Selling your business is equally exciting, as you celebrate your success and prepare to move on to a new project or phase in your life.
However, it’s important to remember that business transactions can go disappointingly, and expensively, wrong.
That’s why it’s important to get advice from professionals such as commercial lawyers, accountants and real estate agents.
Dooley and Associates Solicitors have put together tips that will help to ensure you don’t receive any unpleasant surprises when buying or selling your business.
Tips for buying a business
1. Conduct thorough due diligence.
2. Make sure that the method used the valuing the business is accurate Think about how you will deal with stock.
3. Allow for adjustments to the purchase price in the event that anything occurs or arises that may affect the profits or value of the business, for example, employee entitlements.
4. Carefully consider apportionment of the purchase price for stamp duty purposes in terms of both the dutiable property the subject of the transaction, and its location.
5. Obtain comprehensive representations and warranties by the vendor as to the state of the business and adequate restraints form the vendor.
6. Review the deadlines for payment of stamp duty in each relevant location to avoid incurring late fees and determine whether the business will be sold as a going concern and whether you will be liable for GST on the purchase price.
7. Consider whether conditions precedent should be included in the contract.
8. Identify any key personnel and whether such personnel are to be offered new positions of employment and/or whether they are the subject of an adequate restraint of trade.
9. Identify the intellectual property to be purchased and the relevant owner. Obtain warranties and indemnities in relation to the vendor's right, title and interest to such intellectual property.
10. Ensure that any premises necessary to conduct the business will be assigned or transferred to you at completion.
Tips for selling a business
1. Make sure the method used in valuing the business is accurate and, if relevant to your business, that there is a mechanism for valuing any trading stock at completion
2. If you agree to a deferred purchase price payment structure, consider requiring security or a guarantee in respect of the outstanding amounts, minimise where possible the right of retention by the purchaser and always specify minimum values as to claims to be made by the purchaser for things such as alleged breach of warranties to ensure you get as much of the deferred payments in your pocket as possible.
3. Carefully consider apportionment of the purchase price for the purposes of CGT
4. Identify the intellectual property owned or licensed by you and determine whether such intellectual property can be assigned.
5. Ensure that you have received proper assignment of any intellectual property created by third parties prior to entering the sale contract.
6. If you are to remain liable under a lease or other contract, obtain indemnities from the purchaser.

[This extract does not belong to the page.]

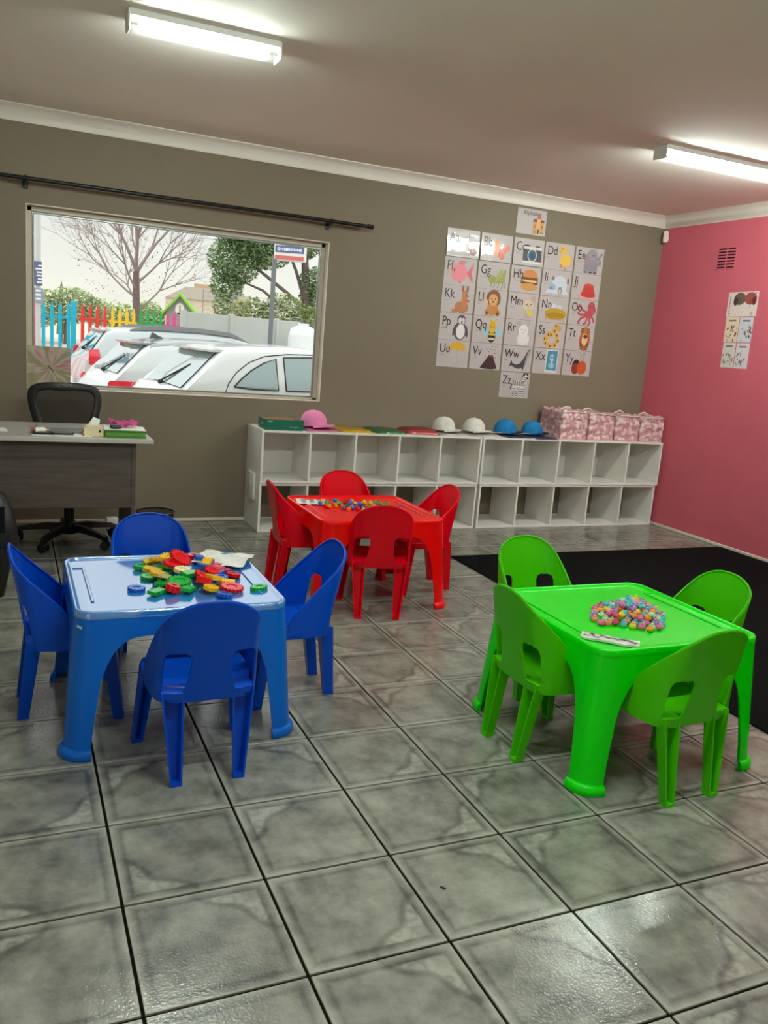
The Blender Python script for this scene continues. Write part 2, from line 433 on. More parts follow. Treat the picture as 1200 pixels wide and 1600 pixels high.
# ---------------------------------------------------------------- window_1 (in the back wall)
win = tag(empty('window_1', (0, YB, 0)), kind='structure')
rv = MB(); lt = .004      # painted plaster reveal lining with a proud lip
for (x0, x1, z0, z1) in ((WX0-.001, WX0+lt, WZ0, WZ1), (WX1-lt, WX1+.001, WZ0, WZ1), (WX0, WX1, WZ1-lt, WZ1+.001), (WX0, WX1, WZ0-.001, WZ0+lt)):
    rv.box(((x0+x1)/2, .078, (z0+z1)/2), (x1-x0, .16, z1-z0))
rv.build('reveal', M_trim, win, weld=False)
fr = MB(); fy = .085; fw = .032
for (c, d) in (((WX0+fw/2+lt, fy, (WZ0+WZ1)/2), (fw, .04, WZ1-WZ0-.01)), ((WX1-fw/2-lt, fy, (WZ0+WZ1)/2), (fw, .04, WZ1-WZ0-.01)),
               (((WX0+WX1)/2, fy, WZ1-fw/2-lt), (WX1-WX0-.01, .04, fw)), (((WX0+WX1)/2, fy, WZ0+fw/2*.6+lt), (WX1-WX0-.01, .04, fw*.6))):
    fr.box(c, d, bev=.003)
fr.build('window_frame', M_frame, win, weld=False)
bd = MB(); gi = .05; iz0 = WZ0+.026; iz1 = WZ1-fw-lt-.008
for (c, d) in (((WX0+fw+lt+.006, fy-.014, (iz0+iz1)/2), (.012, .02, iz1-iz0)), ((WX1-fw-lt-.006, fy-.014, (iz0+iz1)/2), (.012, .02, iz1-iz0)),
               (((WX0+WX1)/2, fy-.014, iz1), (WX1-WX0-2*fw, .02, .012)), (((WX0+WX1)/2, fy-.014, iz0), (WX1-WX0-2*fw, .02, .010))):
    bd.box(c, d, bev=.003)
bd.build('glazing_bead', M_metal, win, weld=False)
MB().box(((WX0+WX1)/2, fy, (WZ0+WZ1)/2), (WX1-WX0-.06, .004, WZ1-WZ0-.05)).build('pane', M_glass, win)
# unseen openings behind the camera, added to let in fill light: window_2 and added_door
w2 = tag(empty('window_2', (0, YF, 0)), kind='structure')
f2 = MB()
for x in (.525, 1.7, 2.875): f2.box((x, -.08, 1.575), (.05, .05, 1.14), bev=.004)
for z in (1.025, 2.125): f2.box((1.7, -.08, z), (2.4, .05, .05), bev=.004)
f2.build('window_frame', M_frame, w2, weld=False)
for x in (1.1125, 2.2875): MB().box((x, -.08, 1.575), (1.13, .004, 1.06)).build('pane', M_glass, w2)
d1 = tag(empty('added_door', (XL, -2.6, 0)), kind='structure')
f3 = MB()
for y in (-1, 0, 1): f3.box((-.08, y, 1.06), (.05, .06, 2.08), bev=.004)
for z in (.05, 2.07): f3.box((-.08, 0, z), (.05, 2.0, .06), bev=.004)
f3.build('door_frame', M_frame, d1, weld=False)
for y in (-.5, .5): MB().box((-.08, y, 1.06), (.004, .94, 1.96)).build('pane', M_glass, d1)

# curtain rod
rod = empty('curtain_rod', (0, YB, 2.155), 0, 'thin black curtain rod with end knob above the window', 'curtain rod')
MB().cyl((-.95, -.09, 0), (2.10, -.09, 0), .0125, n=14).build('pole', M_blackm, rod)
MB().lathe([(.0, -.02), (.012, -.02), (.017, -.015), (.017, -.004), (.011, 0), (.016, .006), (.019, .016), (.015, .026), (.006, .032), (.0, .032)], 16, M=Mt(2.12, -.09, 0, ry=PI/2)).build('finial', M_blackm, rod)
for x in (-.134, 1.832):
    b_ = MB(); b_.cyl((x, -.006, -.02), (x, -.09, -.02), .006, n=8); b_.box((x, -.003, -.02), (.03, .006, .06), bev=.002); b_.cyl((x-.008, -.09, 0), (x+.008, -.09, 0), .018, n=14)
    b_.cyl((x, -.09, -.045), (x, -.09, -.01), .005, n=8)
    b_.build('bracket', M_blackm, rod, weld=False)

# ---------------------------------------------------------------- ceiling lights
M_tube = mat('glowing_tube', (255, 255, 255), .5, emit=(.86, 1.0, .93), estr=TUBE)
def diffuser_material():
    m = bpy.data.materials.new('clear_ribbed_diffuser'); m.use_nodes = True; t = m.node_tree; t.nodes.clear()
    tr = t.nodes.new('ShaderNodeBsdfTransparent'); tl = t.nodes.new('ShaderNodeBsdfTranslucent'); tl.inputs[0].default_value = (.86, .97, .92, 1)
    df = t.nodes.new('ShaderNodeBsdfDiffuse'); df.inputs[0].default_value = (.8, .88, .84, 1)
    wv = t.nodes.new('ShaderNodeTexWave'); wv.inputs['Scale'].default_value = 60; tc2 = t.nodes.new('ShaderNodeTexCoord'); t.links.new(tc2.outputs['Object'], wv.inputs[0])
    m0 = t.nodes.new('ShaderNodeMixShader'); m0.inputs[0].default_value = .35; t.links.new(tl.outputs[0], m0.inputs[1]); t.links.new(df.outputs[0], m0.inputs[2])
    mxs = t.nodes.new('ShaderNodeMixShader'); r_ = t.nodes.new('ShaderNodeMapRange'); r_.inputs[3].default_value = .010; r_.inputs[4].default_value = .018
    t.links.new(wv.outputs[1], r_.inputs[0]); t.links.new(r_.outputs[0], mxs.inputs[0])
    t.links.new(tr.outputs[0], mxs.inputs[1]); t.links.new(m0.outputs[0], mxs.inputs[2])
    o = t.nodes.new('ShaderNodeOutputMaterial'); t.links.new(mxs.outputs[0], o.inputs[0]); return m
M_diff = diffuser_material()
M_house = mat('lamp_housing', (226, 226, 220), .45, var=.03)
def ceiling_lamp(x0, x1, y0, y1, label, hz=.02):
    t = empty('ceiling_light', ((x0+x1)/2, (y0+y1)/2, ZC), 0, label, 'ceiling light'); L_ = x1-x0; W_ = y1-y0
    h = MB(); h.box((0, 0, -.003), (L_, W_, .006), bev=.001); h.box((0, W_/2, -.012), (L_, .004, .024), bev=.001); h.box((0, -W_/2, -.012), (L_, .004, .024), bev=.001); h.build('housing', M_house, t, weld=False)
    for s_ in (-1, 1): MB().box((s_*(L_/2+.004), 0, -.037), (.010, W_+.004, .072), bev=.003).build('end_cap', M_house, t)
    d = MB(); n = 14; prof = []
    for i in range(n+1):
        q = PI*i/n; prof.append((W_/2*.97*(1 if abs(math.cos(q)) > .72 else abs(math.cos(q))/.72)*(1 if math.cos(q) > 0 else -1), -.022-.048*min(1, math.sin(q)*1.25)))
    vv = [(-L_/2+.003, p[0], p[1]) for p in prof]+[(L_/2-.003, p[0], p[1]) for p in prof]
    d.add(vv, [(i, i+1, n+2+i, n+1+i) for i in range(n)]); d.build('diffuser', M_diff, t, angle=60)
    MB().cyl((-L_/2+.035, 0, -.030), (L_/2-.035, 0, -.030), .0135, n=12).build('tube', M_tube, t)
    for s_ in (-1, 1): MB().cyl((s_*(L_/2-.035), 0, -.030), (s_*(L_/2-.003), 0, -.030), .016, n=12).build('lamp_holder', M_house, t)
    return t
ceiling_lamp(.215, .828, 1.235, 1.325, 'short fluorescent ceiling light with clear cover above the blue table')
ceiling_lamp(3.15, 4.37, 1.455, 1.56, 'long fluorescent ceiling light near the pink wall')
ceiling_lamp(.215, 1.435, -1.05, -.95, 'added unseen fluorescent ceiling light above the viewer, on the left')  # out-of-view fixture, added to light the room from the camera side
ceiling_lamp(3.15, 4.37, -1.05, -.95, 'added unseen fluorescent ceiling light above the viewer, by the pink wall')  # second unseen fixture, added for more frontal light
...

7. Make sure you understand your obligations under your lease and other key contracts which you wish to transfer as part of the sale.
8. Co-operate with the due diligence enquiries of the purchaser, but ensure proper confidentiality provisions are entered with them before handing over your sensitive information.
9. Be aware of the possible consequences of any pre-contractual representations made
10. Ensure that you only give warranties that you are able to comply with and that any changes are fully disclosed in writing prior to completion.